How does this relate to Amtrak, the US’s more antiquated, diesel-powered rail network? Although diesel emits more carbon than clean electricity, the rail’s overall efficiency still produces fewer emissions. In fact, we calculated a rail journey from Miami to New York, assuming diesel emissions, and found that the 1,100-mile air journey emits 155.2 kgs CO2e per economy ticket; the same journey by Amtrak’s Silver Service, a 1,400-mile route, uses only 55 kgs CO2e. This squares with the US Department of Energy’s findings that Amtrak is, on average, 34% more efficient than flying

But the gains of Amtrak’s energy efficiency cost some very sweet time: 31 hours and 30 minutes, to be exact. That’s nearly 28 hours longer than the average 2-hour and 45-minute flight between Miami and New York.

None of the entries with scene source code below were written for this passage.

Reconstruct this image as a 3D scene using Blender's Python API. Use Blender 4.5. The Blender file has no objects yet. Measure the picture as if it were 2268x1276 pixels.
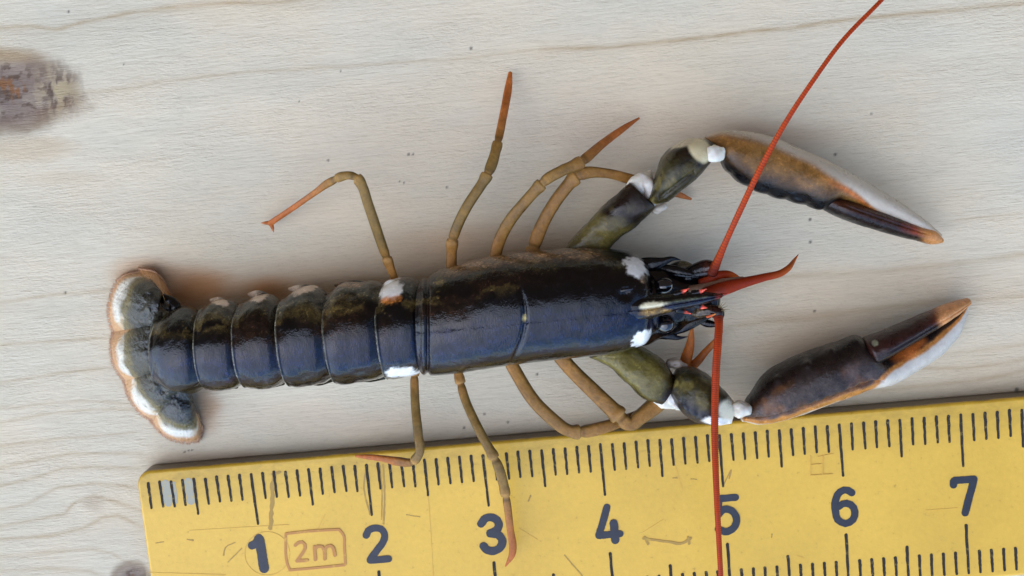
import bpy, math, random
import numpy as np
random.seed(7); rng = np.random.default_rng(7)
scene = bpy.context.scene
S = 0.01                        # everything below is written in centimetres

# ------------------------------------------------------------------ camera
W, H = 2268.0, 1276.0
FPX = 1134.0 / math.tan(math.radians(22.5))
RULER_Z = 0.22
CAM = np.array([3.9299, 2.7937, 10.1695 + RULER_Z])
EUL = (-0.1405, 0.0399, -0.0971)
cam_data = bpy.data.cameras.new('camera')
cam_data.sensor_width = 36.0
cam_data.lens = 36.0 * FPX / W
cam_data.clip_start = 0.005; cam_data.clip_end = 100.0
cam = bpy.data.objects.new('camera', cam_data)
scene.collection.objects.link(cam)
cam.location = CAM * S; cam.rotation_euler = EUL
scene.camera = cam

# ------------------------------------------------------------------ light
SUN_AZ = math.radians(246)      # compass style: 0 = +Y (top of the picture), 90 = +X
SUN_EL = math.radians(54)
world = bpy.data.worlds.new('World'); scene.world = world; world.use_nodes = True
wn = world.node_tree; wn.nodes.clear()
sky = wn.nodes.new('ShaderNodeTexSky'); sky.sky_type = 'NISHITA'; sky.sun_disc = False
sky.sun_elevation = SUN_EL; sky.sun_rotation = SUN_AZ; sky.ozone_density = 3.0; sky.dust_density = .6
bgn = wn.nodes.new('ShaderNodeBackground'); bgn.inputs['Strength'].default_value = 0.15
won = wn.nodes.new('ShaderNodeOutputWorld')
wn.links.new(sky.outputs[0], bgn.inputs['Color']); wn.links.new(bgn.outputs[0], won.inputs['Surface'])
sun_data = bpy.data.lights.new('sun', 'SUN'); sun_data.energy = 0.7
sun_data.angle = math.radians(100); sun_data.color = (1.0, 0.96, 0.90)
sun = bpy.data.objects.new('sun', sun_data); scene.collection.objects.link(sun)
from mathutils import Vector
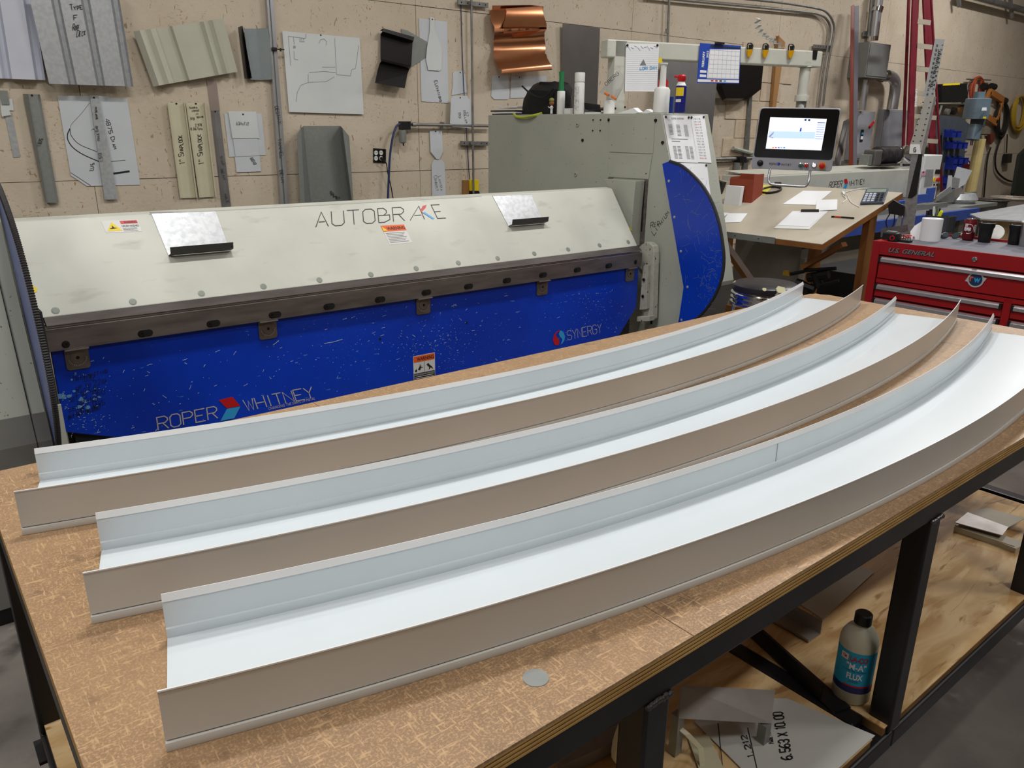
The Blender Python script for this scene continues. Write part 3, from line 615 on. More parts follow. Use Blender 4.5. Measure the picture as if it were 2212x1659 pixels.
crv = [(1447, 348), (1476, 360), (1513, 395), (1537, 434), (1553, 480), (1562, 530), (1564, 566), (1559, 602), (1547, 634), (1530, 662), (1510, 684), (1490, 697)]
Cy = [PX(*q, SX-0.03) for q in crv]; chord = [(1466, 696), (1477, 620), (1431, 354)]
Cc = curve([(0, p.y, p.z) for p in Cy], 4)
def guard(x, lab, side):
    g = MP('swing_guard', MB().prism([(x, p.y, p.z) for p in Cc]+[(x, PX(*q, SX-0.03).y, PX(*q, SX-0.03).z) for q in chord], (0.004, 0, 0)), gb if side else mat('guard_blue_with_reflection', (104, 116, 170), 0.3), label=lab)  # left guard greyer: the housing's reflection is put into its colour
    path = [V((x+0.002, p.y, p.z)) for p in Cc]; n = 170 if not side else 1
    if side: MP('rubber_edge', MB().tube(path, 0.0085, 8), rubber, g, smooth=True)
    else:
        # ribbed bead
        L = [0]
        for a, b in zip(path, path[1:]): L.append(L[-1]+(b-a).length)
        def pos(s):
            for i in range(len(path)-1):
                if s <= L[i+1]+1e-9: return path[i].lerp(path[i+1], (s-L[i])/max(1e-9, L[i+1]-L[i]))
            return path[-1]
        q = [pos(L[-1]*i/300) for i in range(301)]; MP('rubber_edge', MB().tube(q, [0.0095 if i % 2 else 0.007 for i in range(301)], 8), rubber, g)
    return g
g = guard(SX-0.032, 'blue D shaped guard plate at the right end', 1)
for q in [(1445, 391), (1457, 469), (1471, 543), (1485, 620), (1472, 691)]:
    MP('guard_screw', MB().lathe([(0.008, 0), (0.008, 0.002), (0.004, 0.004)], PX(*q, SX-0.032), (-1, 0, 0), n=12), galv, g, smooth=True)
scg = mat('grey_scratch', (112, 128, 156), 0.5, var=0); m = MB()
def PG(a, b): return PX(a, b, SX-.032)
for k in range(110):
    px, py = rr.uniform(1440, 1558), rr.uniform(365, 680)
    if px > 1450+112*math.sqrt(max(0, 1-((py-540)/190)**2)) or px < 1436+(py-352)*.16 or (py > 620 and px > 1545): continue
    scratch(m, px, py, rr.choice([.01, .02, .03, .05, .07]), rr.uniform(-1.6, 1.6), rr.uniform(.0008, .0016), pl=PG)
for k in range(120):
    px, py = rr.gauss(1535, 14), rr.gauss(600, 40)
    if px > 1450+108*math.sqrt(max(0, 1-((py-540)/190)**2)) or py > 660: continue
    scratch(m, px, py, rr.choice([.004, .006, .012, .03]), rr.uniform(-1.6, 1.6), .0012, pl=PG)
m.obj('paint_scratches', scg, g, kind='stuff')
guard(0.303, 'blue guard plate with ribbed rubber edge at the left end', 0)
# left side housing
def lprof(z, o=0.0):
    P = [(0.0, 2.69), (0.585, 2.728), (1.148, 2.922), (1.60, 3.08)]
    for (z0, a), (z1, b) in zip(P, P[1:]):
        if z <= z1: return a+(b-a)*(z-z0)/(z1-z0)-o
    return P[-1][1]-o
def lhouse(x0, x1, z0, z1, o, back): 
    zs = [z for z in (z0, .585, 1.148, z1) if z0 <= z <= z1]; zs = sorted(set(zs))
    return MB().prism([(x0, lprof(z, o), z) for z in zs]+[(x0, back if back else lprof(z1)+.01, z1), (x0, back if back else lprof(z0)+.01, z0)], (x1-x0, 0, 0))
MP('side_housing', lhouse(-0.25, 0.295, 0.06, 1.60, 0, 4.7), machg, label='pale grey left side housing')
MP('housing_base', lhouse(-0.252, 0.2965, 0.06, 0.672, .003, None), lowg)
MP('housing_plinth', MB().b2((-0.25, 2.70, 0.0), (0.29, 4.7, 0.06)), blackm)
MP('housing_seam', lhouse(0.2535, 0.2555, 0.06, 1.59, .0045, None), blkhole)
MP('left_pivot_arm', MB().b2((0.309, 3.04, 0.2), (0.374, 3.2, 0.94)), mat('machine_dark_recess', (0, 0, 0)), bevel=.004)
MP('arm_plate', MB().b2((0.340, 3.032, 0.44), (0.378, 3.039, 0.60)), machw)
# ================================================================ things on the back wall
def W(off): return lambda a, b: PW(a, b, off)
def sheet(name, label, cat, pts, off, m, th=0.0015, group=None, nail=None):
    P = [PW(*p, off) for p in pts]; o = MB().prism(P, (0, -th, 0)).obj(name, m, label=label, cat=cat, group=group)
    if nail: MB().lathe([(0.006, 0), (0.005, 0.002)], PW(*nail, off+th), (0, -1, 0), n=8).obj('nail', blackm, o)
    return o
def folded(name, label, cat, cols, m, th=0.0012, group=None, nail=None):
    """strip folded along its length: columns of (top pixel, bottom pixel, distance off the wall)"""
    r0 = [PW(*c[0], c[2]) for c in cols]; r1 = [PW(*c[1], c[2]) for c in cols]
    o = MB().grid([r0, r1], (0, -th, 0)).obj(name, m, label=label, cat=cat, group=group)
    if nail: MB().lathe([(0.006, 0), (0.005, 0.003)], PW(nail[0], nail[1], nail[2]+th), (0, -1, 0), n=8).obj('nail', blackm, o)
    return o
def L2(a, b, t): return (a[0]+(b[0]-a[0])*t, a[1]+(b[1]-a[1])*t)
deckw = mat('white_deck_sheet', (206, 210, 224), 0.45, var=0.04)
def deck(name, label, tl, tr, bl, br, n, m, base):
    cols = []
    for k in range(n):
        for f, off in ((0.0, 0.05), (0.70, 0.05), (0.78, 0.012), (0.92, 0.012)):
            t = (k+f)/n; cols.append((L2(tl, tr, t), L2(bl, br, t), base+off))
    cols.append((tr, br, base+0.05)); return folded(name, label, 'sheet', cols, m, 0.0012)
deck('ribbed_deck_sheet', 'white ribbed roof deck sheet, leftmost on the wall', (-75, -20), (68, -20), (-45, 168), (98, 173), 2, deckw, 0.01)
dk_ = deck('ribbed_deck_sheet', 'galvanised ribbed deck sheet with marker writing, top left of the wall', (60, -20), (255, -20), (106, 181), (288, 187), 3, galv, 0.06)
for s, p1, p2, p3 in (('Type', (152, 22), (178, 20), (150, 10)), ('F', (160, 44), (168, 43), (159, 33)), ('Roof', (157, 66), (171, 63), (158, 52)), ('Deck', (165, 80), (184, 76), (167, 66))):
    write(dk_, s, W(0.113), p1, p2, p3, 0.0032, ink, jit=0.05, name='marker_writing')
# ribbed greenish beige panel
c = [(0, .02), (.07, .055), (.13, .035), (.19, .055), (.245, .04), (.25, .015), (.40, .015), (.43, .04), (.70, .045), (.74, .02), (.78, .045), (.83, .02), (.88, .045), (.92, .02), (1, .03)]
gb_ = mat('greenish_beige_coil', (192, 192, 176), 0.42, rgb2=(184, 184, 168), scale=5)
folded('ribbed_wall_panel', 'greenish beige ribbed metal panel sample hung tilted', 'panel', [(L2((288, 68), (482, 40), t), L2((331, 187), (513, 155), t), 0.02+o) for t, o in c], gb_, nail=(397, 57, 0.05))
bz = mat('dark_bronze_coil', (26, 22, 22), 0.35, 0.2, var=0.2)
t = thing('corner_flashing', 'grey folded flashing sample with black hemmed edge', 'flashing', PW(550, 172, 0.02))
MB().grid([[PW(527, 62, .03), PW(555, 62, .012), PW(579, 60, .05)], [PW(541, 172, .03), PW(566, 173, .012), PW(592, 171, .05)]], (0, -.0012, 0)).obj('grey_flashing', mat('grey_green_coil', (138, 148, 150), 0.45), t)
MB().grid([[PW(514, 59, .02), PW(519, 57, .08), PW(524, 56, .04), PW(528, 80, .06)], [PW(528, 170, .02), PW(534, 170, .08), PW(538, 170, .04), PW(544, 169, .06)]], (0, -.0012, 0)).obj('black_flashing', bz, t)
# aluminium rail held by a clamp
al = mat('aluminium', (196, 198, 204), 0.32, 0.85, var=0.04)
r = thing('aluminium_rail', 'long aluminium rail standing against the wall with marker writing', 'rail', PW(612, 446, 0.02))
T = [(572, -10), (576, -10), (580, -10), (587, -10)]; B = [(606, 470), (611, 470), (616, 470), (624, 470)]
for (i, j, o, th) in ((0, 1, .02, .03), (1, 2, .02, .012), (2, 3, .02, .02)):
    MB().prism([PW(*T[i], o), PW(*T[j], o), PW(*B[j], o), PW(*B[i], o)], (0, -th, 0)).obj('flange' if i != 1 else 'groove', al if i != 1 else galvd, r)
for s, a, b in (('DESTINY', (594, 230), (601, 268)), ('TAMMEL', (600, 300), (605, 342)), ('BEAM', (604, 368), (607, 394))):
    write(r, s, W(.052), a, b, (a[0]+7, a[1]-1), 0.0027, ink, jit=0.04, name='marker_writing')
cl = thing('spring_clamp', 'small black spring clamp on the aluminium rail', 'clamp', PW(598, 108, .05))
MB().prism([PW(586, 102, .045), PW(596, 103, .045), (PW(596, 111, .045)), PW(586, 109, .045)], (0, -.02, 0)).obj('jaw', blackp, cl, bevel=0.002)
MB().tube([PW(594, 106, .06), PW(606, 107, .06), PW(614, 107, .06)], 0.004, 8).obj('bar', blackm, cl)
MB().tube([PW(606, 104, .06), PW(606, 111, .06)], 0.006, 8).obj('grip', blackp, cl)
# white template sheet with line drawing
pc = mat('pencil_line', (150, 156, 158), 0.7, var=0)
d = sheet('drawing_board', 'large pale square sheet with a faint pencil drawing', 'board', [(609, 67), (776, 82), (785, 247), (624, 242)], 0.012, palew, 0.006, nail=(693, 76))
m = MB()
def pline(m, pts, pl, w):
    P = [pl(*p) for p in pts]
    for a, b in zip(P, P[1:]):
        t = (b-a).normalized(); s = t.cross(V((0, 1, 0))).normalized()*w/2; m.add([a-s, b-s, b+s, a+s], [(0, 1, 2, 3)])
for pts in ([(622, 78), (660, 83), (661, 73)], [(623, 78), (628, 142)], [(634, 80), (636, 96)], [(635, 110), (636, 128), (644, 129)], [(648, 82), (648, 90), (658, 90)], [(723, 82), (727, 161), (757, 164)], [(757, 164), (760, 150), (768, 148), (772, 120), (775, 98)], [(668, 157), (700, 154), (725, 157)], [(666, 160), (666, 178), (705, 176), (722, 166)], [(666, 178), (650, 184), (642, 200), (640, 220)], [(696, 145), (724, 145)], [(689, 94), (692, 86), (700, 84), (706, 90), (704, 98)]):
    pline(m, pts, W(0.0192), 0.0035)
m.obj('pencil_drawing', pc, d, kind='stuff')
for s, a, b, c_ in (('17', (650, 88), (657, 88), (650, 83)), ('8', (634, 104), (638, 104), (634, 99))): write(d, s, W(.0192), a, b, c_, 0.003, pc)
# black gutter sample
t = thing('gutter_sample', 'black ribbed gutter profile sample hung on the wall', 'gutter', PW(845, 185, .02))
rows = []
for (a, b, o) in [((821, 66), (890, 85), .02), ((828, 61), (895, 80), .07), ((826, 68), (893, 88), .075), ((822, 74), (891, 92), .02), ((822, 127), (888, 142), .03), ((824, 132), (886, 147), .07), ((820, 137), (884, 150), .03), ((816, 150), (880, 160), .03), ((810, 179), (874, 191), .09)]:
    rows.append([PW(*a, o), PW(*b, o)])
MB().grid(rows, (0, -.0015, 0)).obj('profile', bz, t)
sheet('backing_plate', 'small dull grey plate tucked behind the black gutter sample', 'plate', [(866, 62), (880, 66), (922, 90), (925, 122), (905, 134), (886, 146)], .006, galvd)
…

By contrast, Paris-Geneva was an hour flight and took a little over three hours by train.

The Journal of Air and Waste Management Association published a report in November 2020 to compare carbon emissions between air and rail travel in the northeast corridor of the United States, where the Amtrak rail network is most densely concentrated. The report found that CO2 savings from rail travel were highest when comparing air and rail travel routes for distances of around 400 miles. An aircraft’s take-off and landing, which burn significantly more fuel than cruising, account for some of the increased efficiency of rail travel over shorter distances. 

And although the journal report concluded that Amtrak travel cut carbon emissions for journeys of up to 1,100 miles, the difference between air travel and diesel rail was far less significant at that distance. Our trip from Paris to Geneva, which was 255 air miles, was the perfect distance to save the most on CO2 emissions. When we got back to Miami, we decided to try cutting our emissions closer to home to replicate that result.

Frequent travelers in the northeast could make Amtrak a habit and significantly cut carbon emissions without spending too much extra time; business travelers in Europe and Asia already think this way. But here at TROA, we’ll start with those 400-mile or less trips between major cities in Florida on Amtrak and Brightline routes. And you can bet we’ll be using Miami’s light-rail more often, too.